_Your goal_
In the data below, locate each line with the word "from" and list it.

_Data segment_
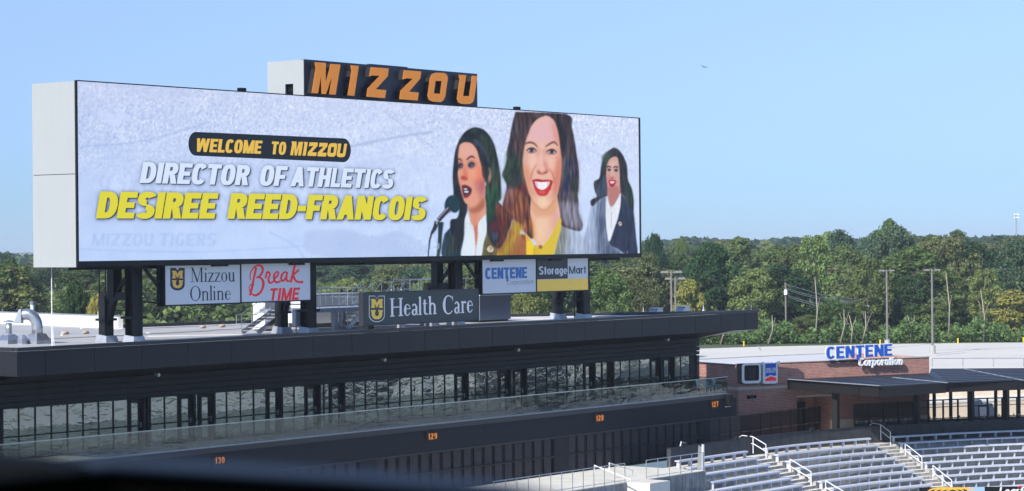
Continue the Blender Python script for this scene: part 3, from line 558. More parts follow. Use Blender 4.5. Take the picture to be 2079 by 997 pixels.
def display_mesh(name, pl, x0, x1, step, Xl, Xr, zb, zt, M, parent):
    """a grid on the display's plane; each vertex takes the print colour at its place"""
    nx = int((x1-x0)/step)+1; ny = int(372/step)+1
    us = np.linspace(Xl, Xr, nx); ws = np.linspace(zb, zt, ny); U, Wv = np.meshgrid(us, ws)
    Yp = pl.O.y
    d = np.stack([U, np.full_like(U, Yp), Wv-CAMZ], -1); fx = d@np.array(EX); fy = d@np.array(EY); ff = d@np.array(FW)
    px = 1039.5+F_PX*fx/ff-CX0; py = 498.5-F_PX*fy/ff-CY0
    px = np.clip(px, 0, CW-1.01); py = np.clip(py, 0, CH-1.01); ix = px.astype(int); iy = py.astype(int); ax = (px-ix)[..., None]; ay = (py-iy)[..., None]
    c = (CV[iy,ix]*(1-ax)*(1-ay)+CV[iy,ix+1]*ax*(1-ay)+CV[iy+1,ix]*(1-ax)*ay+CV[iy+1,ix+1]*ax*ay)/255
    c = np.where(c <= .04045, c/12.92, ((c+.055)/1.055)**2.4)
    o0 = ORG[parent.name]; n = nx*ny
    co = np.stack([U-o0.x, np.full_like(U, Yp-o0.y), Wv-o0.z], -1).reshape(-1, 3)
    idx = np.arange(n).reshape(ny, nx); F = np.stack([idx[:-1,:-1], idx[:-1,1:], idx[1:,1:], idx[1:,:-1]], -1).reshape(-1, 4)
    me = bpy.data.meshes.new(name); me.vertices.add(n); me.vertices.foreach_set('co', co.ravel()); me.loops.add(F.size); me.loops.foreach_set('vertex_index', F.ravel().astype(np.int32))
    me.polygons.add(len(F)); me.polygons.foreach_set('loop_start', np.arange(0, F.size, 4, dtype=np.int32)); me.polygons.foreach_set('loop_total', np.full(len(F), 4, dtype=np.int32))
    me.update(); me.validate()
    at = me.color_attributes.new('print', 'FLOAT_COLOR', 'POINT'); at.data.foreach_set('color', np.concatenate([c.reshape(-1,3), np.ones((n,1))], 1).ravel().astype(np.float32))
    me.materials.append(M); o = bpy.data.objects.new(name, me); COL.objects.link(o); o.parent = parent; ORG[o.name] = o0; return o
LEDS = 0.732
LED = bpy.data.materials.new('led_display'); LED.use_nodes = True; _n = LED.node_tree.nodes; _l = LED.node_tree.links; _b = _n['Principled BSDF']
_b.inputs['Base Color'].default_value = (.01,.01,.01,1); _b.inputs['Roughness'].default_value = .7; _a = _n.new('ShaderNodeAttribute'); _a.attribute_name = 'print'
_l.new(_a.outputs['Color'], _b.inputs['Emission Color']); _b.inputs['Emission Strength'].default_value = LEDS*0.98

# ------------------------------------------------------------------ scoreboard
YS = 83.0; PS = planeY(YS)
SXL, SZT = PS.px(154.5,166); SXR = PS.px(1296.5,242)[0]; SZB = 12.55; SZT = 20.93
CABY = YS+2.95
sb = thing('scoreboard', ((SXL+SXR)/2, YS+1, 8.6), 'huge wide video display on black steel legs above the flat roof, showing three women', 'scoreboard')
MB().box(SXL-.06, SXL-.05+.02, YS-.02, CABY, SZB+4.08, SZT).build('side_panel', MT['white_panel'], sb)
MB().box(SXL-.06, SXL-.05+.02, YS-.02, CABY, SZB-.28, SZB+4.05).build('side_panel', MT['white_panel'], sb)
MB().box(SXL-.02, SXR+.02, YS+.05, CABY-.02, SZB-.2, SZT-.03).build('cabinet', MT['dark_steel'], sb)
fr = MB(); fr.box(SXL-.08, SXL+.02, YS-.07, YS+.03, SZB-.3, SZT+.04); fr.box(SXR-.02, SXR+.09, YS-.07, YS+.5, SZB-.12, SZT+.04); fr.box(SXL+.02, SXR-.02, YS-.07, YS+.03, SZT, SZT+.05)
fr.build('display_frame', MT['dark_steel'], sb)
MB().box(SXL+.02, SXR+.09, YS-.07, YS+.6, SZB-.26, SZB-.003).build('bottom_beam', MT['dark_steel'], sb)
xs = PS.px(868, 380)[0]
WORDS = [("WELCOME", (396,308), 533, 280.5, dict(slant=.14, v=.24, h=.2, gap=.05, y1=312.5), 'g'), ("TO", (549,313), 582, 287, dict(slant=.14, v=.24, h=.2, gap=.05, y1=314.5), 'g'),
 ("DIRECTOR", (283,371.5), 509, 328.5, dict(slant=.17, v=.245, h=.205, W=.62, gap=.045, y1=376.5), 'w'), ("OF", (525,376.5), 584, 335.5, dict(slant=.17, v=.245, h=.205, W=.62, gap=.045, y1=378), 'w'), ("ATHLETICS", (589,378), 802, 338, dict(slant=.17, v=.245, h=.205, W=.62, gap=.045, y1=383), 'w'),
 ("DESIREE", (194,443.5), 444, 388.5, dict(slant=.17, v=.28, h=.225, gap=.035, W=.68, y1=444), 'y'), ("REED-FRANCOIS", (461,444.2), 869, 392, dict(slant=.17, v=.28, h=.225, gap=.035, W=.68, y1=447), 'y')]
def to_px(v): d = Vector(v)-C0; f = d.dot(FW); return (1039.5+F_PX*d.dot(EX)/f, 498.5-F_PX*d.dot(EY)/f)
HM_ = np.zeros((CH, CW))
for s_, p0, x1_, yt_, kw, c_ in WORDS:
    if c_ == 'g': continue
    mb = text(PS, s_, p0, x1_, yt_, **kw); V = [to_px(v) for v in mb.v]
    for f in mb.f:
        r = mask([V[i] for i in f], sm=False, b=0)
        if r is not None: HM_[r[0]] = np.maximum(HM_[r[0]], r[1]*(1.0 if c_ == 'y' else .8))
HM_ = np.clip(blur(np.roll(np.roll(HM_, 2, 1), 2, 0), 3.6)*1.25, 0, .85)*.80+np.clip(blur(HM_, 9)*.9, 0, 1)*.14
HM_ = (HM_*(1+.10*fine))[..., None]; CV = np.clip(CV*(1-HM_)+np.array([38,50,78])*HM_, 0, 255)
display_mesh('display_screen', PS, 154, 868, 2.0, SXL+.02, xs, SZB, SZT, LED, sb)
display_mesh('portrait_screen', PS, 868, 1296, 1.3, xs, SXR-.02, SZB, SZT, LED, sb)
# words on the display
badge = MB(); rr = []
c = [(397,268),(697,281.5),(697,329),(397,316)]
for (cx, cy, a0) in ((697.5,305.2,-90),(397,292,90)):
    for i in range(13):
        a = R(a0+180*i/12); rr.append((cx+14.8*math.cos(a), cy-(24.2 if cx > 500 else 24.2)*math.sin(a)))
pxpoly(PS, rr, .006, mb=badge); badge.build('word_badge', glow('display_black', rgb(14,20,30), LEDS), sb)
gE = glow('display_gold', rgb(228,186,72), LEDS); yE = glow('display_yellow', rgb(222,213,44), LEDS); wE = glow('display_white', rgb(214,228,252), LEDS)
dsh = glow('display_shadow', rgb(34,42,64), LEDS)
def disp(s, p0, x1, yt, M, name, shadow=None, **k):
    if shadow: text(PS, s, (p0[0]+shadow, p0[1]+shadow*.8), x1+shadow, yt+shadow*.8, off=.003, y1=k.get('y1', p0[1])+shadow*.8, **{a: b for a, b in k.items() if a != 'y1'}).build('word_shadow', dsh, sb)
    text(PS, s, p0, x1, yt, off=.012, **k).build(name, M, sb)
for s_, p0, x1_, yt_, kw, c_ in WORDS: disp(s_, p0, x1_, yt_, {'g': gE, 'w': wE, 'y': yE}[c_], 'display_word', shadow=None if c_ == 'g' else 2.2, **kw)
# block word with spurs, traced from the photo
Z1 = lambda *p: zp(p, 610, 110, 9.063); Z2 = lambda *p: zp(p, 790, 110, 9.063)
gM = Z1((258,148),(465,160),(462,520),(555,180),(735,190),(645,745),(525,738),(578,400),(470,735),(385,730),(375,400),(322,722),(205,715),(280,265))
gI = Z1((918,203),(1072,217),(988,768),(865,757),(938,310)); gZ1 = Z1((1295,238),(1622,262),(1605,405),(1385,645),(1578,662),(1553,808),(1210,782),(1232,635),(1452,398),(1310,392),(1265,412))
gZ2 = Z2((270,292),(590,318),(570,450),(365,690),(545,705),(522,852),(188,828),(208,672),(430,452),(325,445),(245,465)); gU = Z2((1278,378),(1418,385),(1358,770),(1470,772),(1522,398),(1625,402),(1562,830),(1535,890),(1480,918),(1330,915),(1270,885),(1245,820),(1297,470))
gO_o = Z2((860,340),(1010,345),(1060,375),(1080,440),(1030,780),(1000,845),(950,882),(790,870),(730,840),(705,770),(750,440),(790,365)); gO_i = Z2((855,490),(965,495),(935,728),(820,722))
def letter_O(pl, off, depth, mb, tr=lambda p: p):
    A = [tr(p) for p in gO_o]; inn = [gO_i[0],gO_i[0],gO_i[1],gO_i[1],gO_i[1],gO_i[2],gO_i[2],gO_i[2],gO_i[3],gO_i[3],gO_i[3],gO_i[0]]; A = A+[A[0]]; Bq = [tr(p) for p in inn]+[tr(inn[0])]
    lay(mb, pl, [(A, Bq)], lambda x, y: pl.px(x, y), off, depth)
# same letters shrunk onto the badge (affine map from the roof sign)
def to_badge(p):
    x, y = p; fx = (x-632.6)/(969.3-632.6); yl = 188.9+(fx)*(211.3-188.9); yt_ = 126.3+fx*(154.3-126.3); t = (yl-y)/(yl-yt_)
    bx = 589+(704-589)*(fx+.0); by = 315.2+fx*3.6; bt = 287.2+fx*4.8; return (bx, by-t*(by-bt))
def widen(g, s):                                  # letters on the badge stand closer together
    cx = sum(p[0] for p in g)/len(g); return [(cx+(p[0]-cx)*s, p[1]) for p in g]
mb = MB()
def remap(g, x0, x1):
    a = min(p[0] for p in g); b = max(p[0] for p in g); return lambda p: (x0+(p[0]-a)/(b-a)*(x1-x0), to_badge(p)[1]+((x0+x1)/2-to_badge(((a+b)/2,0))[0])*.033)
for g, xa_, xb_ in ((gM,588.8,615.2),(gI,613.8,624.6),(gZ1,623.8,645),(gZ2,644,665.2),(gU,683.2,704.4)): f_ = remap(g, xa_, xb_); pxpoly(PS, [f_(p) for p in g], .012, mb=mb)
letter_O(PS, .012, 0, mb, remap(gO_o, 664, 684.4))
mb.build('display_word', gE, sb)
# legs: front column, leaning rear column, cross beam, braces
YC = 84.0; RZ = 8.55
def leg_set(pxr, ybase, ladder=None):
    Xc = onY(pxr, 600, YC).x; w = .62
    h = MB(); h.box(Xc-w/2, Xc+w/2, YC-.03, YC+.02, 8.871, SZB-.2); h.box(Xc-w/2, Xc+w/2, YC+.5, YC+.55, 8.871, SZB-.2); h.box(Xc-.03, Xc+.03, YC+.02, YC+.5, 8.871, SZB-.2); h.box(Xc-.5, Xc+.5, YC-.12, YC+.66, 9.72, 9.84)
    h.build('column', MT['dark_steel'], sb)
    r = MB(); r.box(Xc-.28, Xc+.28, YC+1.35, YC+1.8, 10.75, SZB-.2); r.box(Xc-.28, Xc+.28, YC+1.95, YC+2.4, 8.871, 10.8); r.box(Xc-.42, Xc+.42, YC+1.85, YC+2.5, 9.6, 9.72); r.build('column', MT['dark_steel'], sb)
    b = MB(); b.bar((Xc,YC+.3,12.2),(Xc,YC+1.5,10.9),.16); b.bar((Xc,YC+1.55,10.9),(Xc,YC+2.2,9.1),.3); b.box(Xc-.2, Xc+.2, YC+.55, YC+2.4, 10.6, 11.0); b.bar((Xc,YC+.5,10.1),(Xc,YC+2.1,10.1),.07); b.build('brace', MT['dark_steel'], sb)
    for yb in (YC+.25, YC+2.15):
        f = MB(); f.hexa([(Xc-.42,yb-.4,RZ),(Xc+.42,yb-.4,RZ),(Xc+.42,yb+.4,RZ),(Xc-.42,yb+.4,RZ),(Xc-.34,yb-.33,8.87),(Xc+.34,yb-.33,8.87),(Xc+.34,yb+.33,8.87),(Xc-.34,yb+.33,8.95)]); f.build('footing', MT['galv_dull'], sb)
    if ladder:
        px, top = ladder; L = MB(); X2 = onY(px, 600, YC+2.6).x; 
        for y_ in (YC+2.35, YC+2.8): L.bar((X2,y_,RZ),(X2,y_,top),.05)
        for k in range(int((top-RZ)/.3)): L.bar((X2,YC+2.35,RZ+.2+k*.3),(X2,YC+2.8,RZ+.2+k*.3),.03)
        L.build('ladder', MT['dark_steel'], sb)
    return Xc
x1 = leg_set(279, 695, (207,SZB-.3)); x2 = leg_set(633.5, 675); x3 = leg_set(932, 660); x4 = leg_set(1191, 648, None)
L = MB(); X2 = onY(1171, 620, 85.1).x
for dx in (-.24, .24): L.bar((X2+dx,85.1,RZ),(X2+dx,85.1,10.9),.05)
for k in range(8): L.bar((X2-.24,85.1,RZ+.15+k*.3),(X2+.24,85.1,RZ+.15+k*.3),.035)
L.build('ladder', MT['dark_steel'], sb)
MB().box(SXL+.8, SXR-.6, YC+.1, YC+.5, SZB-.42, SZB-.2).build('bottom_chord', MT['dark_steel'], sb)
for p in (500, 1058):
    v = PS.px(p, 190 if p == 500 else 227); t = thing('rooftop_camera', (v[0], YS+.3, SZT), 'small dark camera on top edge of big display, ' + ('left of the raised sign box' if p == 500 else 'above the middle woman'), 'camera', 'small cameras on the display edge')
    MB().box(v[0]-.18, v[0]+.22, YS+.2, YS+.45, SZT+.08, SZT+.24).build('camera_body', MT['frame'], t); MB().bar((v[0],YS+.32,SZT-.0),(v[0],YS+.32,SZT+.1),.1).build('mount', MT['frame'], t); MB().tube([(v[0]-.3,YS+.3,SZT+.15),(v[0]-.17,YS+.3,SZT+.17)],.06).build('lens', MT['charcoal'], t)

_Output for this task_
Continue the Blender Python script for this scene: part 3, from line 558. More parts follow. Use Blender 4.5. Take the picture to be 2079 by 997 pixels.
# block word with spurs, traced from the photo
# same letters shrunk onto the badge (affine map from the roof sign)